31.8.06

Amigo é coisa pra se guardar em uma cela acolchoada

Amigo é uma palavra cujo significado eu desconhecia até meus vinte e cinco anos. Não, criaturas maldosas, eu não preciso de um dicionário; o significado que eu não sabia não era o gramatical e sim o pessoal e “prático”, digamos assim. Mas vamos por partes, como diria Jack, o estripador.

Me descrevi tanto para o Janio quanto para o Marco como um quase autista na minha infância, adolescência e parte de minha idade adulta. Entre meus 5 e 12 anos, meu mundo particular me bastava. O mal de aprender a ler cedo demais – ah, os programas infantis de outrora! – é não ter com quem conversar sobre o pouco que eu lia, seja sobre as mal compreendidas páginas dos jornais (qualé, eu mal tinha saído das fraldas!) ou as palavras em Inglês que apareciam no desenho do Pica-Pau.
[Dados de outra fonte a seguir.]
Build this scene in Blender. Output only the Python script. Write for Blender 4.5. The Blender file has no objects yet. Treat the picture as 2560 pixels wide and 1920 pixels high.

Não me restava alternativa, pelo menos sob a ótica infantil, senão criar meu universo.

Esse mundo imaginário, muito mais pretensioso do que ter um simples amigo imaginário, tinha trilha sonora, tramas estapafúrdias que eu considerava geniais, heróis e vilões retirados das novelas, seriados e livros de Agatha Chrisite, J. M. Simmel e Luis Fernando Veríssimo. Numa Indaiatuba que hoje só existe nas lembranças de quem têm mais de 25 anos meus pés sentiam as folhas de indaiá, a terra fértil, meus olhos viam os bigodes de Hercule Poirot, os vestidos vitorianos de Miss Marple, o preto-e-branco acinzentado dos desenhos do Pernalonga e meus ouvidos captavam minha voz narrando o trabalho das saúvas e dialogando com os personagens que citei.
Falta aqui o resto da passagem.